Feb 12, 2023
A much-needed close analysis of the actual records of old and new Supreme Court judges to counter all the sweeping certainty about who’ll do what. I have long felt that Justice Barrett, for example, was not nearly as one-dimensional as my friends on the left have claimed, and it’s nice to see some real data:
Justice Amy Coney Barrett’s tenure is the shortest of the three, so it’s harder to draw conclusions about her. When she first joined the court, her detractors predicted she would be a Catholic conservative activist, but she has not (at least yet) assumed that role.
She could have aligned herself with a school of thought called “common-good constitutionalism” — which includes, according to one of its leading proponents, the Harvard law professor Adrian Vermeule, “a candid willingness to ‘legislate morality.’” Instead she said she is “not a fan of common-good constitutionalism” in an interview last year.
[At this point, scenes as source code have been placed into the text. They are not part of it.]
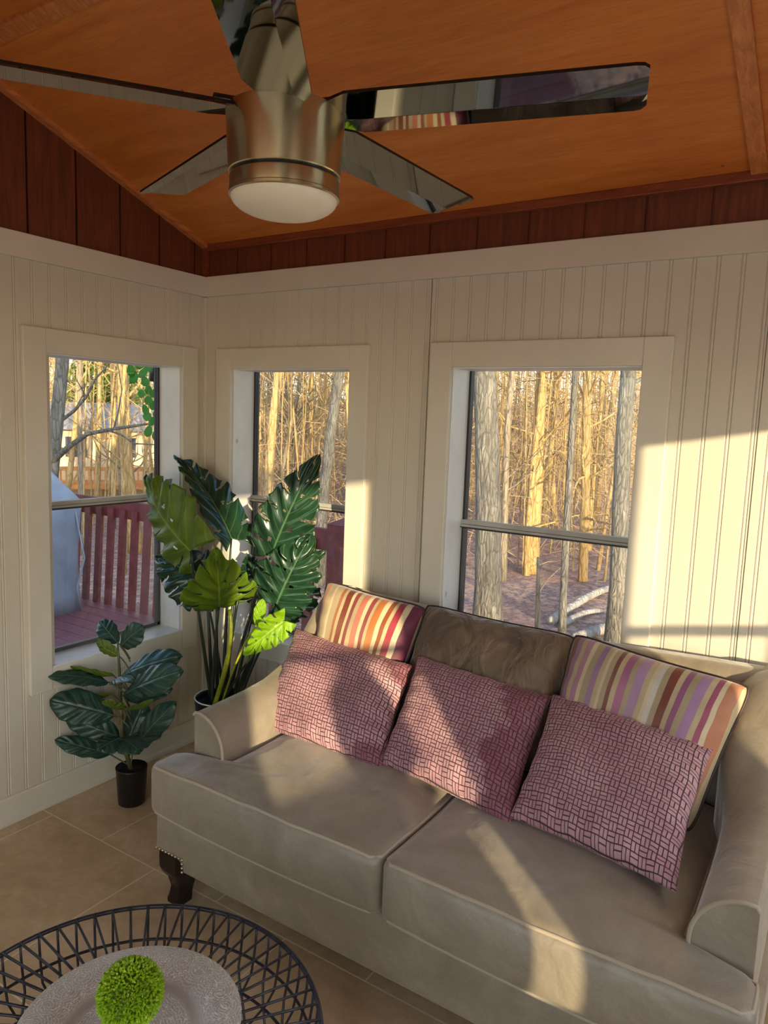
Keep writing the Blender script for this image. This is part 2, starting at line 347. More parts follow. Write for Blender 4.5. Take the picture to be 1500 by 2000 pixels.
# outside
def barkmat(name, c1, c2, c3, sc_=14):
    mm = Mt(name, (0,0,0), .9); co = mm.coord('Object', (1,1,.22)); f = mm.noise(co, sc_, 6, .7, 1.2)
    vo = mm.n('TexVoronoi', feature='DISTANCE_TO_EDGE'); mm.l(co, vo.inputs['Vector']); vo.inputs['Scale'].default_value = sc_*1.8
    c = mm.ramp(f, ((.3, c1), (.5, c2), (.75, c3))); c = mm.mix(mm.ramp(vo.outputs['Distance'], ((0,(.75,.75,.75)),(.09,(0,0,0)))), c, c1)
    mm.color(c); mm.bump(mm.math('ADD', f, vo.outputs['Distance']), 1.0, .05); return mm.m
M['oak'] = barkmat('oak_bark', srgb(84,80,72), srgb(138,131,117), srgb(176,169,152), 13)
M['bark'] = barkmat('grey_bark', srgb(110,98,82), srgb(160,144,120), srgb(196,178,148), 8)
M['barksun'] = barkmat('sunlit_tan_bark', srgb(150,120,78), srgb(210,176,116), srgb(236,206,148), 8)  # tan bark with sunlit gold brightness put into its colour
M['twig'] = vary(Mt('sunlit_twig_bark', (0,0,0), .9), srgb(204,166,122), srgb(240,210,164), 3)  # twig colour brightened to carry the gold of the sun
mm = Mt('leaf_litter', (0,0,0), .95); co = mm.coord('Object'); vo = mm.n('TexVoronoi'); mm.l(co, vo.inputs['Vector']); vo.inputs['Scale'].default_value = 9
f = mm.noise(co, .5, 4); f2 = mm.noise(co, 30, 5)
c = mm.mix(.5, mm.ramp(mm.n('SeparateColor').outputs[0] if False else vo.outputs['Distance'], ((.1, srgb(206,182,172)), (.5, srgb(104,78,74)))), mm.ramp(f2, ((.35, srgb(96,72,68)), (.65, srgb(222,194,180)))))
sp_ = mm.n('SeparateXYZ'); mm.l(vo.outputs['Color'], sp_.inputs[0]); c = mm.mix(mm.ramp(sp_.outputs[0], ((.5,(0,0,0)),(.9,(.6,.6,.6)))), c, srgb(224,178,146))
c = mm.mix(mm.ramp(f, ((.45,(0,0,0)),(.7,(.5,.5,.5)))), c, srgb(150,104,80)); mm.color(c); mm.bump(f2, .8, .03); M['litter'] = mm.m
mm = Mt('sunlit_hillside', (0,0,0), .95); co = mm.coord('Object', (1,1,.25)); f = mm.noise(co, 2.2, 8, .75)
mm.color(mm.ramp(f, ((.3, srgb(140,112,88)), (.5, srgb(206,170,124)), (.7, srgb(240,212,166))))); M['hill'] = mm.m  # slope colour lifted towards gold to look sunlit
mm = Mt('burgundy_deck_stain', (0,0,0), .5); co = mm.coord('Object', (2,40,2)); f = mm.noise(co, 2, 5); mm.color(mm.ramp(f, ((.3, srgb(122,66,68)), (.7, srgb(158,98,98))))); M['deck'] = mm.m
mm = Mt('burgundy_rail_stain', (0,0,0), .55); co = mm.coord('Object', (8,8,8)); f = mm.noise(co, 2, 5); mm.color(mm.ramp(f, ((.3, srgb(108,46,44)), (.7, srgb(138,66,62))))); M['rail'] = mm.m
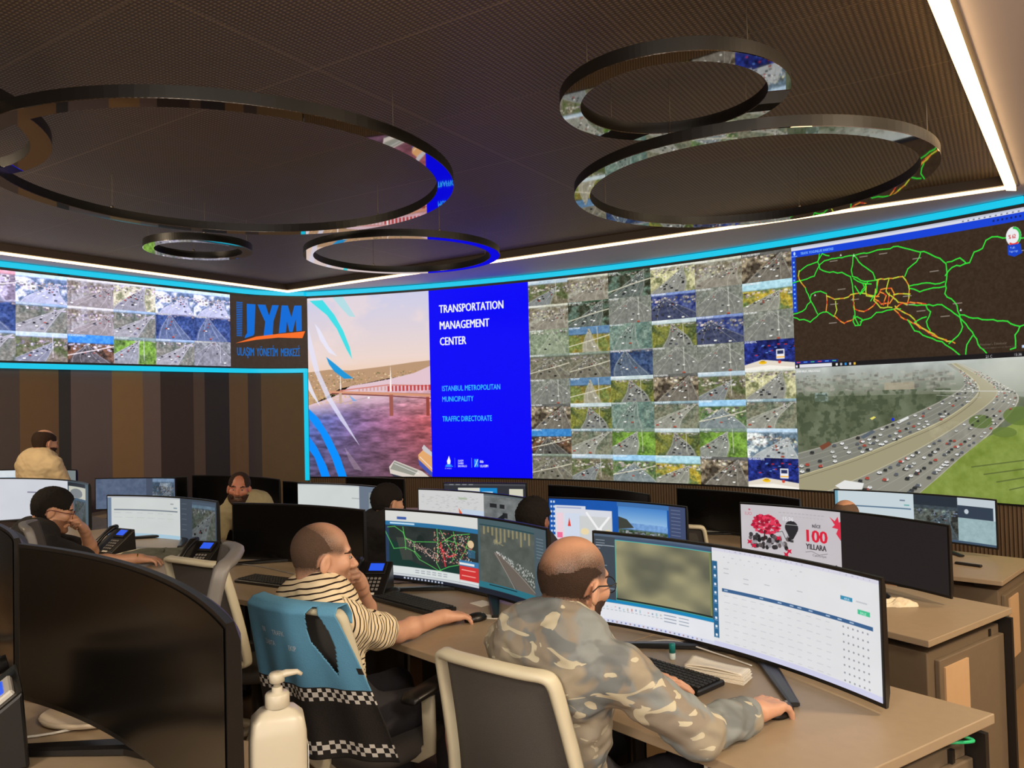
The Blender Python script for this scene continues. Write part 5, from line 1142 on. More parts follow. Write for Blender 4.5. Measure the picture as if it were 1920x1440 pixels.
def seated(neck, face, zf, knee_dx=.0, pel=None, back=.2, fold=.42):
    """hips, knees and ankles for somebody sitting; face = unit (x, y)"""
    f = np.array([face[0], face[1], 0.]); f = nrm(f); r = np.array([f[1], -f[0], 0]); pel = np.array(pel); J = {}
    for s, n in ((-1, 'L'), (1, 'R')):
        J['hip'+n] = pel+r*s*.09+[0, 0, -.03]; J['kn'+n] = pel+r*s*.14+f*fold+[0, 0, -.02]; J['kn'+n][2] = zf+.50; a = J['kn'+n]+f*.02; a[2] = zf+.09; J['an'+n] = a
    return J
# ---------------------------------------------------------------- desks, row by row (nearest row first)
ZD0, ZD1, ZD2, ZD3 = .92, .74, .64, .52; ZF1, ZF2, ZF3 = 0, -.11, -.22
desk([(-1.75, .75), (-.12, .62), (-.5, 1.66), (-2.1, 2.3)], ZD0, 0, 'raised taupe desk in the lower left corner holding the soap bottle')
R1 = [((-.03, 2.52), (.657, 1.758), (1.33, 2.18), (.62, 3.06), 'taupe desk of the man in the camouflage shirt, pale right corner'),
      ((-.95, 3.44), (-.035, 2.525), (.615, 3.065), (-.45, 4.12), 'taupe desk where the man in the striped shirt leans'),
      ((-1.95, 4.12), (-.96, 3.45), (-.46, 4.13), (-1.5, 4.95), 'taupe desk under the black switched-off monitor behind the blue vest'),
      ((-3.05, 4.98), (-1.96, 4.13), (-1.51, 4.96), (-2.75, 6.0), 'cluttered taupe desk with two telephones and tangled cables'),
      ((-4.1, 5.9), (-3.06, 4.99), (-2.76, 6.01), (-3.9, 6.95), 'taupe desk at the left picture edge, before the man with glasses')]
for a, b, c, d, l in R1: desk([a, b, c, d], ZD1, ZF1, l)
R2 = [((.96, 4.18), (1.66, 3.14), (2.29, 3.59), (1.59, 4.63), 'taupe desk carrying the red and white 100 poster screen'),
      ((.1, 4.76), (.95, 4.19), (1.58, 4.64), (.65, 5.5), 'taupe desk with the blue map screen, second row'),
      ((-.9, 5.41), (.09, 4.77), (.64, 5.51), (-.25, 6.3), 'taupe desk with the white spreadsheet screen, second row'),
      ((-2.05, 6.1), (-.91, 5.42), (-.26, 6.31), (-1.5, 7.1), 'taupe desk with the pale screen before the seated man in black')]
for a, b, c, d, l in R2: desk([a, b, c, d], ZD2, ZF2, l)
R3 = [((1.95, 5.36), (2.87, 4.58), (3.45, 5.15), (2.6, 6.05), 'taupe desk at the far right, under the highway picture'),
      ((.95, 6.1), (1.93, 5.37), (2.58, 6.06), (1.69, 7.0), 'taupe desk of the farthest row behind the poster screen'),
      ((-.1, 6.8), (.93, 6.11), (1.67, 7.01), (.6, 7.7), 'taupe desk of the farthest row below the camera feeds'),
      ((-1.2, 7.3), (-.12, 6.81), (.58, 7.71), (-1.0, 8.5), 'taupe desk of the farthest row below the blue slide'),
      ((-3.6, 7.5), (-1.22, 7.31), (-1.02, 8.5), (-3.6, 8.9), 'long taupe desk under the logo corner'),
      ((-5.2, 7.25), (-3.62, 7.5), (-3.62, 8.9), (-4.75, 8.9), 'taupe desk beside the standing man, by the striped wall')]
for a, b, c, d, l in R3: desk([a, b, c, d], ZD3, ZF3, l)
side_cabinet((.67, 1.84), (1.26, 2.21), .655, ZF1, .3, 'dark taupe cabinet at the lower right under the nearest desk corner')
side_cabinet((1.70, 3.235), (2.245, 3.625), .56, ZF2, .3, 'taupe cabinet with a pale upright inlay below the second row desk', inl=(.14, .45, .3, .86))
side_cabinet((2.91, 4.69), (3.40, 5.17), .44, ZF3, .3, 'taupe cabinet at the right picture edge, farthest row', inl=(.2, .5, .3, .86))
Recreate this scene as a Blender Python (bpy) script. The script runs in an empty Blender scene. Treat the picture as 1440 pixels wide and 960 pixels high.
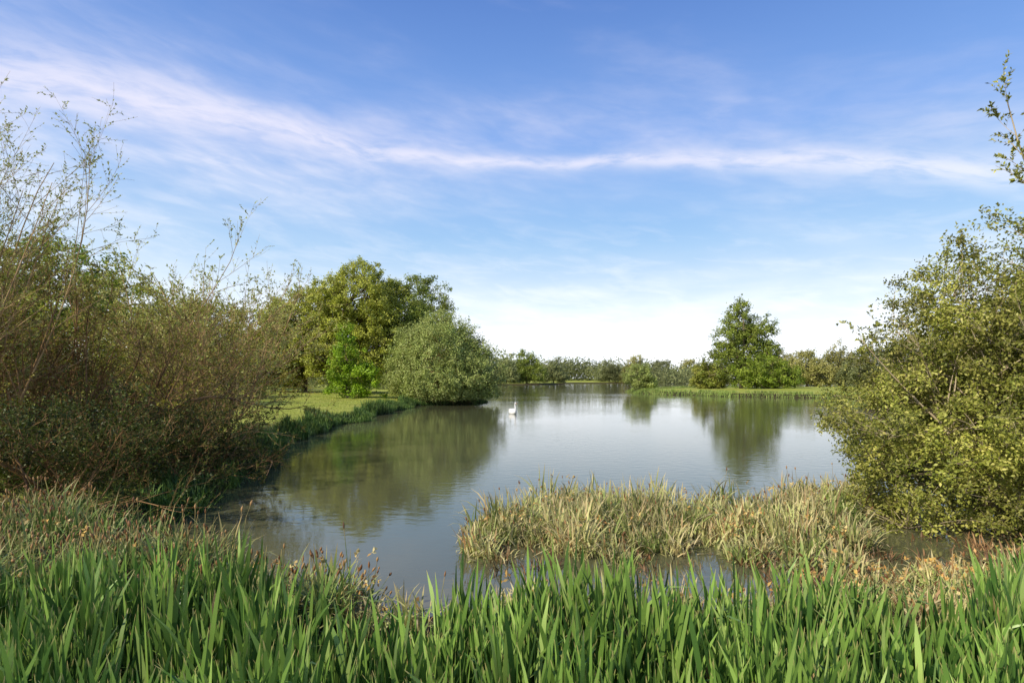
import bpy, math, numpy as np
from mathutils import Vector
rng = np.random.default_rng(7)
scene = bpy.context.scene
COL = scene.collection
CAM_H = 2.3
R = math.radians

# ---------------------------------------------------------------- mesh utils
def make_mesh(name, parts, mats):
    Vs, Fs, Rn, Ts, Mi = [], [], [], [], []
    off = 0
    for V, F, r, t, mi in parts:
        if len(V) == 0: continue
        Vs.append(V); Fs.append(F + off); Rn.append(r); Ts.append(t)
        Mi.append(np.full(len(F), mi, dtype=np.int32)); off += len(V)
    V = np.concatenate(Vs).astype(np.float32); F = np.concatenate(Fs).astype(np.int32)
    me = bpy.data.meshes.new(name)
    me.vertices.add(len(V)); me.vertices.foreach_set("co", V.ravel())
    me.loops.add(F.size); me.loops.foreach_set("vertex_index", F.ravel())
    me.polygons.add(len(F))
    me.polygons.foreach_set("loop_start", np.arange(0, F.size, 4, dtype=np.int32))
    me.polygons.foreach_set("material_index", np.concatenate(Mi))
    a = me.attributes.new("rnd", 'FLOAT', 'POINT'); a.data.foreach_set("value", np.concatenate(Rn).astype(np.float32))
    a = me.attributes.new("t", 'FLOAT', 'POINT'); a.data.foreach_set("value", np.concatenate(Ts).astype(np.float32))
    for m in mats: me.materials.append(m)
    me.update(calc_edges=True)
    return me

def smooth(me):
    me.polygons.foreach_set("use_smooth", np.ones(len(me.polygons), dtype=bool))

def add_obj(name, me, parent=None, loc=(0, 0, 0), **props):
    o = bpy.data.objects.new(name, me)
    COL.objects.link(o)
    o.location = loc
    if parent is not None: o.parent = parent
    for k, v in props.items(): o[k] = v
    return o

def unit(v): return v / np.maximum(np.linalg.norm(v, axis=-1, keepdims=True), 1e-9)
def rdir(n):
    return unit(rng.normal(size=(n, 3)))

def tubes(P, Rad, sides=4):
    n, k, _ = P.shape
    T = np.empty_like(P)
    T[:, 1:-1] = P[:, 2:] - P[:, :-2]; T[:, 0] = P[:, 1] - P[:, 0]; T[:, -1] = P[:, -1] - P[:, -2]
    T = unit(T)
    ref = np.cross(P[:, -1] - P[:, 0], rdir(n)); ref = unit(ref)[:, None, :]
    A = unit(np.cross(T, np.broadcast_to(ref, T.shape))); B = np.cross(T, A)
    ang = np.linspace(0, 2 * np.pi, sides, endpoint=False)
    V = P[:, :, None, :] + Rad[:, :, None, None] * (A[:, :, None, :] * np.cos(ang)[None, None, :, None] + B[:, :, None, :] * np.sin(ang)[None, None, :, None])
    idx = np.arange(n * k * sides).reshape(n, k, sides)
    a = idx[:, :-1]; b = idx[:, 1:]
    F = np.stack([a, np.roll(a, -1, 2), np.roll(b, -1, 2), b], -1).reshape(-1, 4)
    rn = np.repeat(rng.random(n), k * sides)
    tt = np.broadcast_to(np.linspace(0, 1, k)[None, :, None], (n, k, sides)).ravel()
    return V.reshape(-1, 3), F, rn, tt

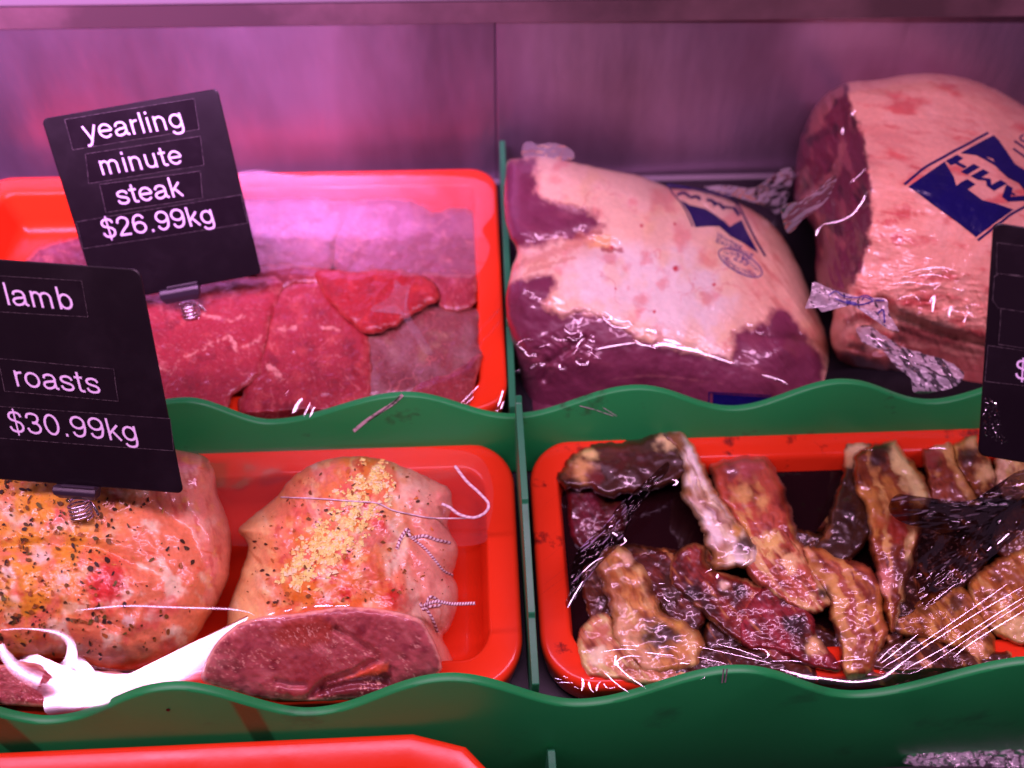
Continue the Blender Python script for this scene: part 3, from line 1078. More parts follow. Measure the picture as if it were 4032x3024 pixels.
def text_line(body, a, b2, rise=1.0, spacing=1.0):
    """letters running from photo point a to b2; rise = height factor"""
    uv, tr = text_tris(body, 2, spacing)
    x0, x1 = uv[:, 0].min(), uv[:, 0].max()
    a = np.asarray(a); b2 = np.asarray(b2)
    d = (b2-a)/(x1-x0)
    up = np.array([d[1], -d[0]])*rise
    q = a+(uv[:, :1]-x0)*d+uv[:, 1:]*up
    return q.tolist(), tr


def text_arc(body, c, ax, bx, a0, a1, h, flip=False):
    """letters along an ellipse arc; ax, bx = half axes as photo vectors"""
    uv, tr = text_tris(body, 2)
    x0, x1 = uv[:, 0].min(), uv[:, 0].max()
    hh = uv[:, 1].max()
    q = (uv[:, 0]-x0)/(x1-x0)
    an = np.radians(a0+(a1-a0)*q)
    k = 1+(uv[:, 1]/hh*h)*(1 if not flip else -1)
    p = np.asarray(c)+(np.cos(an)*k)[:, None]*np.asarray(ax)+(np.sin(an)*k)[:, None]*np.asarray(bx)
    return p.tolist(), tr


cx, cy_ = N((1212, 1277))[0]
axv = np.array([278, 150])/3.3183
bxv = np.array([50, -112])/3.3183*1.0
tt_ = np.linspace(0, 2*math.pi, 60)
ell = np.array([cx, cy_])+np.cos(tt_)[:, None]*axv+np.sin(tt_)[:, None]*bxv
st_parts = [stroke_tris(ell, 4.5, 100),
            text_arc('AUSTRALIA', (cx, cy_), axv*0.60, bxv*0.45, 172, 8, 0.55),
            text_arc('INSPECTED', (cx, cy_), axv*0.88, bxv*0.90, 192, 344, 0.42, True),
            text_line('235', N((1115, 1230))[0], N((1300, 1320))[0], 1.0),
            text_line('Working', N((890, 925))[0], N((1225, 1090))[0], 0.75),
            text_line('Excellence', N((890, 1005))[0], N((1372, 1205))[0], 0.75)]
decal_from_tris('inspection_stamp', *join(st_parts), R1, M['bright_ink'], w1, 0.0004)

# ------------------------------------------------------------------ second wrapped beef joint, standing
w2 = thing('wrapped_beef', pos(np.array(3700.), np.array(900.), ty(np.array(3700.), np.array(900.), 0.24)), 'tall vacuum packed beef joint with mottled pink fat and large blue logo, right edge', 'meat', 'vacuum packed beef joints')
o2 = px('E', [(205, 600), (225, 400), (260, 280), (310, 190), (380, 120), (460, 84), (600, 72), (720, 50), (850, 42), (980, 58), (1110, 100), (1282, 195), (1450, 320), (1640, 520), (1700, 1000), (1680, 1450), (1400, 1520), (1100, 1540), (900, 1500), (700, 1462), (520, 1440), (430, 1400), (388, 1330), (375, 1250), (388, 1160), (330, 1080), (305, 960), (310, 860), (290, 760), (215, 650)])
c2 = [(460, 84, .325), (850, 50, .335), (1250, 180, .335), (1600, 500, .31), (250, 350, .325), (230, 600, .310), (380, 300, .310), (430, 600, .262), (330, 900, .245), (540, 500, .250), (560, 800, .212), (800, 300, .285), (1150, 350, .285), (850, 600, .232), (1200, 650, .238), (480, 1050, .196),
      (800, 900, .200), (1200, 950, .205), (700, 1080, .188), (1100, 1180, .186), (500, 1250, .1795), (800, 1300, .181), (1150, 1380, .182), (480, 1400, .180), (900, 1480, .180), (1600, 1000, .205), (1600, 1450, .182)]
ctrl2 = [(*px('E', [(x, y)])[0], 'y', yy) for x, y, yy in c2]
cr2 = px('E', [(610, 1120), (680, 1175), (780, 1215), (860, 1250), (1000, 1285), (1130, 1320), (1300, 1340)])
wr2 = px('E', [(470, 1040), (620, 960), (800, 930), (1100, 950), (1120, 1250), (900, 1230), (640, 1130)])
gr2 = px('E', [(470, 150), (520, 340), (555, 520), (570, 720), (545, 880), (490, 1020)])
gr3 = px('E', [(480, 1330), (560, 1345), (640, 1335), (700, 1300)])


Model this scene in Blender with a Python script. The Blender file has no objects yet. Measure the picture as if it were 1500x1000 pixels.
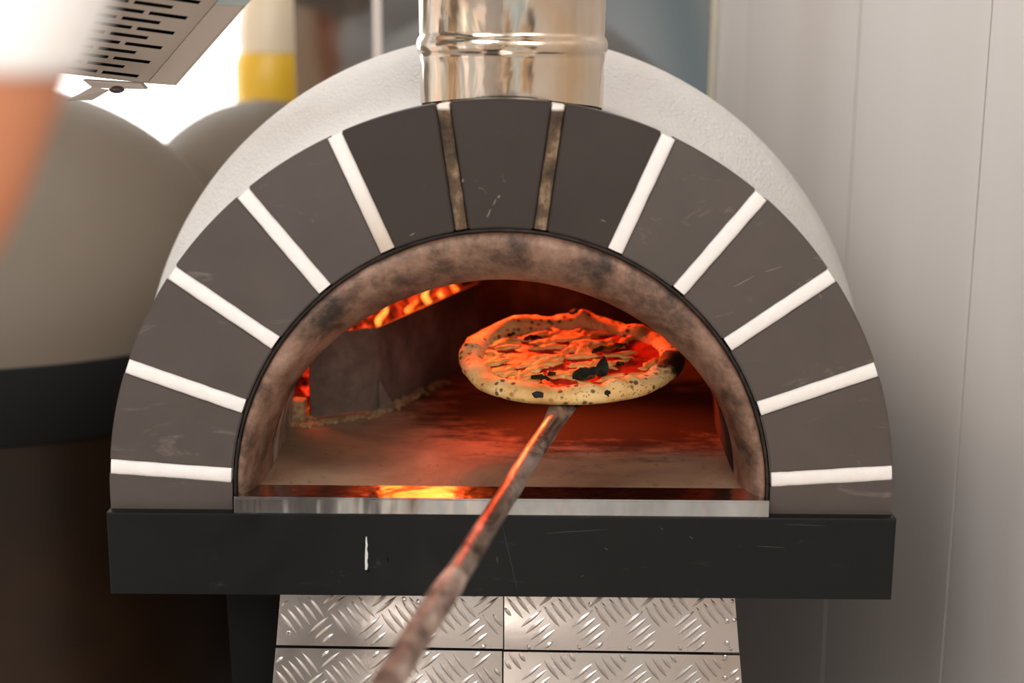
import bpy, bmesh, math, random
from math import sin, cos, tan, pi, radians, sqrt, atan2
from mathutils import Vector, Matrix, Euler, noise
random.seed(7)
S = bpy.context.scene
COL = S.collection

# ------------------------------------------------------------------ camera
F = 50.0 / 36.0 * 1500
CAM = Vector((0.0105, -1.49, 1.489))
R = Euler((radians(78), 0, 0)).to_matrix() @ Matrix.Rotation(radians(0.45), 3, 'Z')
cd = bpy.data.cameras.new('camera'); cam = bpy.data.objects.new('camera', cd); COL.objects.link(cam)
cam.matrix_world = Matrix.Translation(CAM) @ R.to_4x4()
cd.lens = 50; cd.sensor_width = 36; cd.clip_start = 0.02
cd.dof.use_dof = True; cd.dof.focus_distance = 1.62; cd.dof.aperture_fstop = 2.2
S.camera = cam

def ray(px, py): return R @ Vector(((px-750)/F, (500-py)/F, -1.0))
def Py(px, py, Y=0.0):
    d = ray(px, py); t = (Y-CAM.y)/d.y; return CAM + d*t
def Pz(px, py, z=1.0):
    d = ray(px, py); t = (z-CAM.z)/d.z; return CAM + d*t
def Pd(px, py, D): return CAM + ray(px, py)*D

# ------------------------------------------------------------------ helpers
def lin(c):
    c = c/255.0
    return c/12.92 if c <= .04045 else ((c+.055)/1.055)**2.4
def rgb(r, g, b): return (lin(r), lin(g), lin(b), 1)

def link(name, me, mat=None, parent=None, smooth=False):
    o = bpy.data.objects.new(name, me); COL.objects.link(o)
    if mat: 
        if len(me.materials) == 0: me.materials.append(mat)
    if parent: o.parent = parent
    if smooth:
        for p in me.polygons: p.use_smooth = True
    return o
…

Based on her record so far, Justice Barrett might be compared with Chief Justice William Rehnquist, in terms of her clean, straightforward writing style and her reluctance to opine on issues not presented by the case before her (reflected in her relatively low number of separate concurrences, where such opining most often takes place). And there have been other surprises. In 2020, Democratic politicians opposed to her nomination confidently predicted she would hold the Affordable Care Act unconstitutional if confirmed. She voted to uphold it.
Justice Barrett did not join Justice Thomas’s concurrence, which reiterated his view that the A.C.A. is unconstitutional but rejected this particular challenge on technical grounds, and she did not join the dissent of Justice Alito, who would have declared the law unenforceable. And in Fulton v. City of Philadelphia, she declined to call for overruling Employment Division v. Smith, a precedent that is deeply unpopular among religious conservatives — even writing a concurrence explaining the practical difficulties of overruling it.